Of course, all conservatives accept the fact that the state must defend us from terrorism and other acts of war. That has always been one of the state's duties. But as a conservative, I do not want "permanent war for permanent peace," as George Orwell put it in 1984. I am not convinced that the best way to defend America from terrorism is to invade and occupy other countries, countries with religions and cultures very different from our own. At the very least, the next conservatism should ask whether such a policy generates more terrorists than it eliminates, and whether we would be better served by isolating ourselves from disordered places than by intervening in them. My colleague Bill Lind laid out the case for a grand strategy of isolation from disorder last fall in The American Conservative, in a piece I suspect Sen. Robert A. Taft might have agreed with. (Lind, by the way worked for the senator's son, Sen. Robert Taft Jr. [R-Ohio] during Taft's tenure in the U.S. Senate.)

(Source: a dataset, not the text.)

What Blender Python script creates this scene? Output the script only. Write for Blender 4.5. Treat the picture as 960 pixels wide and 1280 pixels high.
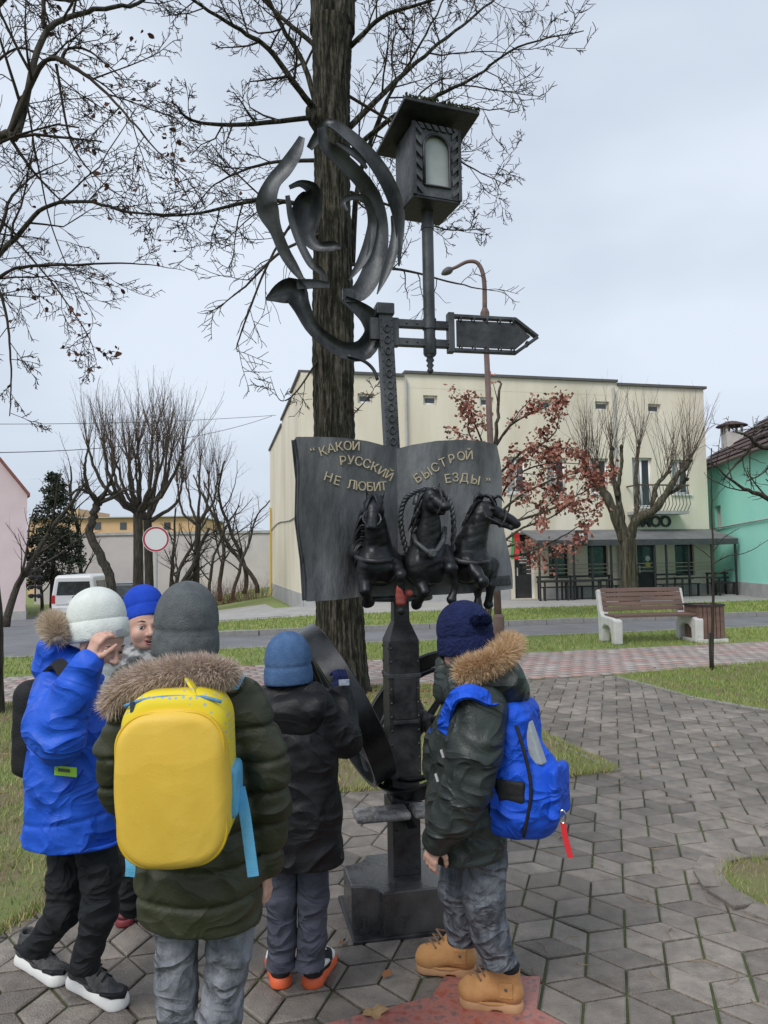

Regardless of what strategy America adopts overseas in the War on Terrorism, the next conservatism should not allow the creation of a national security state here at home. It we trade our liberties for security, we will have made a very bad bargain; we will end up with neither. While the next conservatism should be firmly for measures that really improve our security, like taking control of our borders and ending illegal immigration, it should be equally firm in rejecting departures from our Constitution. Our country has survived many wars without discarding the Constitution, and I have no doubt we can do the same in the War on Terrorism if conservatives insist on it.

What would rejecting the national security state mean in specific terms? A few examples include:

  • We should never again pass wide-ranging legislation that endangers our liberties in the immediate aftermath of a terrorist attack, as we did with the so-called "Patriot Act" after 9/11. It is almost certain that, so long as we are intervening in other countries, we will be attacked by terrorists here at home. Some of those attacks may be much worse than 9/11. When they happen, cool heads should prevail over immediate fears. If we allow ourselves to be carried away by our fears, and by voices that will play on those fears to increase the power of the state, we will lose our freedoms.
  • We must be very careful about allowing government to use advanced new technologies, which permit unprecedented powers of surveillance and intrusion, to maintain our liberties in law while undermining them in fact. Can there be any doubt that we will someday become the targets of the surveillance that we enable?
  • Perhaps most important, we must understand that in national security as in other areas, government too often wins by failing. As conservatives have long recognized, government always wants more power and more resources. Big government always wants to become bigger government. The next conservatism must not allow big government to become bigger by waving the "national security" flag.

Far from lessening the need for conservatives to be wary of the power of the state, the threat of terrorism should make the next conservatism more wary. If we end up with a national security state, where anything is permitted in the name of national security, we will become an administered people rather than a free people. As in Russia in times past, the government will be able to say to any and all of us, "We have no laws, we only have instructions." At that point, the terrorists will have won the greatest possible victory, because they will have destroyed what "America" means.